I turn 41 today, but for the first time in my life I feel a glimpse of timelessness. It’s a very unfamiliar feeling, to not feel of any age. Sometimes I have this strange sensation of being completely detached from my body. Other times I feel like a visitor who is just passing by. There is an ancient knowledge of me that my own body cannot grasp. A knowledge that my mind tries to contain and mold, as if it were a dam waiting to rupture. A timelessness in which death is irrelevant, where beginning and end fade into each other in an ever-illusive horizon, and where the aging of my body gives way to the expansion of my soul.
I am like water – I never die – I transform, and take the shape of the creeks and valleys I flow through. I am everything and anything all at once. My thoughts, the stuff that is constructed by my beliefs and perceptions, are limiting. But when I stand in the experience of my soul, I can feel my infinity. It is in experiencing the magic of life that I can subtly grasp my eternal self, thought it feels like trying to grab water with my hand. I have to just experience it, without trying to hold on to it.
It’s difficult to explain the feeling of timelessness. It’s like trying to conceive the ocean one drop at a time or measuring the length of the sky. It’s an odd occurrence to know that I am and I will always be. This same knowing is what helped me to reconnect with my grandmother after she transitioned from this life. Though I can’t touch her anymore, I can feel her essence all around me.
I used to be unable to explain moments when I felt immensely overwhelmed for no apparent reason, other than being present in a moment in time, and I’d begin to cry. Those moments happen very often now. Sometimes they come when I ‘m watching an elderly person cross the street, other times when I watch the interaction between a mother and her child, even when I’m contemplating a tree. I’ve come to understand that those moments are moments in which I feel the infinite wholeness of the universe and I experience my connectedness to everything at a very profound and spiritual level. In those moments, I understand the meaning of God a little more.
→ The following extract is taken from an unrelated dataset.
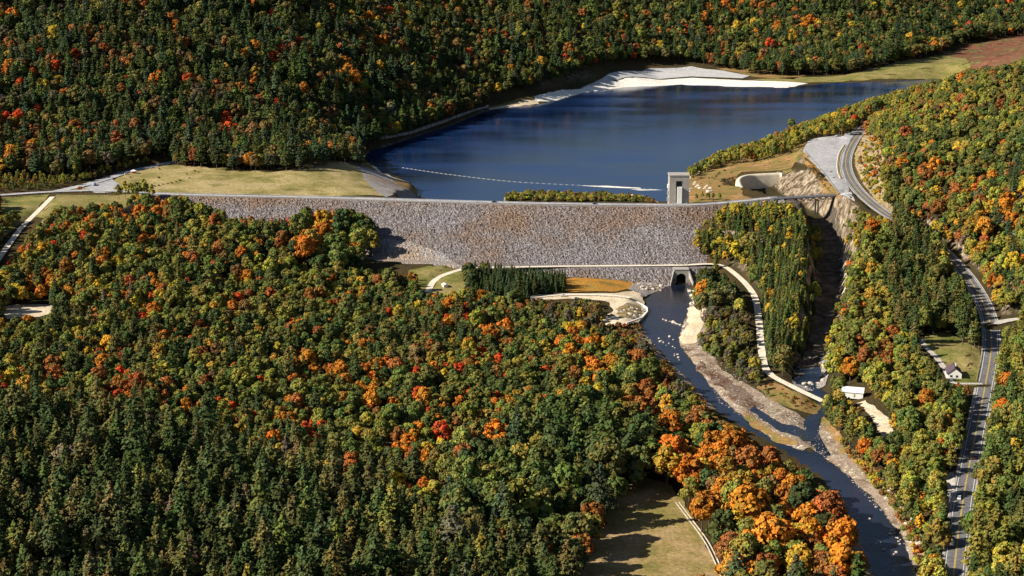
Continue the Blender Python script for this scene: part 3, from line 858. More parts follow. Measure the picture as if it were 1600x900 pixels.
def broadleaf_crown(seed, H=17.0, R=5.2, base=4.5, lobes=34, per=52, leafs=0.8, point=0.0, fill=1.0):
    rng = np.random.default_rng(seed)
    zc, rz = (H + base) / 2, (H - base) / 2
    P_, N_, S_, L_ = [], [], [], []
    k = 0
    while k < lobes:
        u = rng.normal(size=3)
        u /= np.linalg.norm(u)
        if u[2] < -0.55:
            continue
        q = rng.uniform(0.55, 0.84)
        taper = 1 - point * max(u[2], 0)
        c = np.array([u[0] * R * q * taper, u[1] * R * q * taper, zc + u[2] * rz * q])
        r = R * rng.uniform(0.25, 0.42)
        n = int(per * rng.uniform(0.7, 1.25) * fill)
        d = rng.normal(size=(n, 3)) + u * 0.7 + np.array([0, 0, 0.35])
        d /= np.linalg.norm(d, axis=1, keepdims=True)
        p = c + d * r * rng.uniform(0.72, 1.12, (n, 1)) * np.array([1, 1, 0.85])
        P_.append(p)
        N_.append(d + rng.normal(size=(n, 3)) * 0.38)
        S_.append(rng.uniform(0.7, 1.3, n) * leafs)
        L_.append(np.clip(rng.normal(0.5, 0.2, n) + rng.normal(0, 0.13), 0, 1))
        k += 1
    p, nn, s, l = map(np.concatenate, (P_, N_, S_, L_))
    return quad_mesh('crown', quads_from(p, nn, s, rng), M['leaves'], l)

def pine_crown(seed, H=23.0, R=4.4, base=6.0, whorls=12, irregular=0.35, droop=0.0, leafs=0.95, POW=0.72):
    rng = np.random.default_rng(seed)
    P_, N_, S_, L_, U_ = [], [], [], [], []
    for w in range(whorls):
        t = (w + rng.uniform(-0.25, 0.25)) / (whorls - 1)
        z = base + (H - base) * np.clip(t, 0, 1)
        prof = (1 - np.clip(t, 0, 1)) ** POW * (0.75 + 0.25 * min(1, t * 5)) + 0.07
        nb = rng.integers(5, 8) if t < 0.85 else 4
        a0 = rng.uniform(0, 6.28)
        for k in range(nb):
            a = a0 + 6.283 * k / nb + rng.uniform(-0.3, 0.3)
            L = R * prof * rng.uniform(1 - irregular, 1 + irregular)
            rise = rng.uniform(0.1, 0.45) - droop
            n = max(6, int(7 + L * 4.2))
            f = rng.uniform(0.12, 1.0, n) ** 0.75
            wv = rng.normal(0, 0.2, n) * L * 0.8
            x = np.cos(a) * L * f - np.sin(a) * wv
            y = np.sin(a) * L * f + np.cos(a) * wv
            zz = z + L * f * rise + rng.normal(0, 0.24, n) - 0.25 * (f ** 2) * L * droop
            P_.append(np.stack([x, y, zz], 1))
            N_.append(np.stack([np.cos(a) * 0.55 + rng.normal(0, 0.4, n), np.sin(a) * 0.55 + rng.normal(0, 0.4, n), np.full(n, 0.9)], 1))
            U_.append(np.stack([-np.sin(a) + rng.normal(0, 0.4, n), np.cos(a) + rng.normal(0, 0.4, n), rng.normal(0, 0.2, n)], 1))
            S_.append(rng.uniform(0.7, 1.25, n) * leafs)
            L_.append(np.clip(rng.normal(0.5, 0.17, n) + rng.normal(0, 0.12) + 0.15 * (f - 0.5), 0, 1))
    p, nn, uu, s, l = map(np.concatenate, (P_, N_, U_, S_, L_))
    return quad_mesh('crown', quads_from(p, nn, s, rng, 0.55, uu), M['leaves'], l)

def trunk_mesh(seed, H, r0, limbs=4, base=4.0, spread=2.2):
    rng = np.random.default_rng(seed)
    b_ = MB()
    pts = [np.array([0, 0, -0.8])]
    for k in range(1, 5):
        pts.append(np.array([rng.normal(0, 0.12) * k, rng.normal(0, 0.12) * k, H * k / 4]))
    for k in range(4):
        b_.bar(pts[k], pts[k + 1], (r0 * (1 - k / 4.6), r0 * (1 - (k + 1) / 4.6)), 6)
    for k in range(limbs):
        z = rng.uniform(base, H * 0.8)
        a = rng.uniform(0, 6.28)
        L = spread * rng.uniform(0.7, 1.2)
        b_.bar((0, 0, z), (math.cos(a) * L, math.sin(a) * L, z + L * 0.8), (r0 * 0.45, r0 * 0.15), 4)
    me = bpy.data.meshes.new('trunk')
    me.from_pydata(b_.v, [], b_.f)
    me.materials.append(M['bark'])
    return me

# kind -> list of (crown, trunk, nominal height, nominal radius, crown base)
PROTO = {'broadleaf_tree': [], 'pine_tree': [], 'spruce_tree': [], 'young_tree': [], 'shrub': []}
for s in range(7):
    H, R = [17, 18.5, 15.5, 19, 16, 17.5, 14.5][s], [5.4, 5.0, 5.6, 5.8, 4.7, 5.2, 4.6][s]
    PROTO['broadleaf_tree'].append((broadleaf_crown(100 + s, H, R, 4.0, 30 + 3 * s, 50), trunk_mesh(100 + s, H * 0.75, 0.32), H, R, 4.0))
for s in range(5):
    H, R = [23, 21, 25, 20, 22][s], [4.3, 4.6, 4.8, 3.9, 4.2][s]
    PROTO['pine_tree'].append((pine_crown(200 + s, H, R, 5.5, 13 + s % 3, 0.4), trunk_mesh(200 + s, H * 0.93, 0.34, 3, 4), H, R, 5.5))
for s in range(3):
    H, R = [16, 17.5, 15][s], [2.7, 2.9, 2.5][s]
    PROTO['spruce_tree'].append((pine_crown(300 + s, H, R, 1.2, 15, 0.15, 0.45, 0.8, 0.85), trunk_mesh(300 + s, H * 0.95, 0.22, 0), H, R, 1.2))
for s in range(4):
    H, R = [13, 14.5, 12, 15.5][s], [2.7, 2.6, 3.0, 3.1][s]
    PROTO['young_tree'].append((broadleaf_crown(400 + s, H, R, 2.0, 26, 34, 0.62, 0.35), trunk_mesh(400 + s, H * 0.8, 0.16, 3, 3, 1.2), H, R, 2.0))
for s in range(3):
    H, R = [3.0, 3.6, 2.4][s], [1.9, 1.7, 1.8][s]
    PROTO['shrub'].append((broadleaf_crown(500 + s, H, R, 0.2, 14, 30, 0.5), trunk_mesh(500 + s, H * 0.6, 0.08, 3, 0.4, 0.8), H, R, 0.2))
KINDS = list(PROTO)

# ------------------------------------------------------------------ where the trees stand
C = {  # leaf colours
    'dark green': (0.056, 0.078, 0.024), 'green': (0.108, 0.128, 0.032), 'olive green': (0.175, 0.165, 0.036), 'yellow green': (0.27, 0.245, 0.042),
    'yellow': (0.42, 0.28, 0.03), 'orange': (0.42, 0.155, 0.02), 'gold': (0.36, 0.20, 0.03), 'rust': (0.28, 0.105, 0.03), 'red': (0.50, 0.078, 0.02), 'brown': (0.19, 0.115, 0.04),
    'grey brown': (0.125, 0.105, 0.065), 'blue green': (0.056, 0.084, 0.042), 'dull olive': (0.122, 0.115, 0.036)}
CN = list(C)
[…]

Last year on my birthday, the Google doodle was a hummingbird, and I knew that my 40th year would be an extra special one. I thought about all the spectacular possibilities. I went to Costa Rica for the summer, I had the courage to walk away from a career that was not fulfilling anymore, I developed and have been teaching a series of personal growth workshops, and I have a vision for the center that these workshops will ultimately develop into. But the most spectacular event that happened to me was the moment I realized I was more than my body, and that part of me will go on eternally, like a hummingbird, boldly taking on the next stage of my journey. I remember that moment so clearly, because it was the first time I felt bigger than my body, bigger than all that surrounded me. It was as if I was finally breaking out of myself. I realized that my limited perception of who I am had been my greatest prison.
“A human being is a part of the whole called by us universe, a part limited in time and space. He experiences himself, his thought and feelings as something separate from the rest, a kind of optical delusion of his consciousness. The delusion is a kind of prison for us restricting us, to our personal desires and to affections for a few persons nearest to us. Our task must be to free ourselves from this prison by widening our circle of compassion to embrace all living creatures and the whole of [the universe] in its beauty” -Albert Einstein
I hope to continue to experience this limitless expansion of my soul. The journey of our lives is to understand that we are more than the existence of our physicalness. Far after a flower has completed her cycle of life, her presence continues to exist in the wind once entangled with her aroma, in the hummingbird once lured by her sweetness, in the light that once captured her color, and in the hearts that once witnessed her bold and gentle beauty. Like a flower, after our physical bodies have withered, our presence will exist through the way in which we chose to interact with the world. It is up to us if we want to be remembered as an aroma or a stench, as sweetness or bitterness, as colorful or faded, as beautiful or ordinary. As for me, I will continue to linger through the universe as the sultry, tropical aroma of gardenia.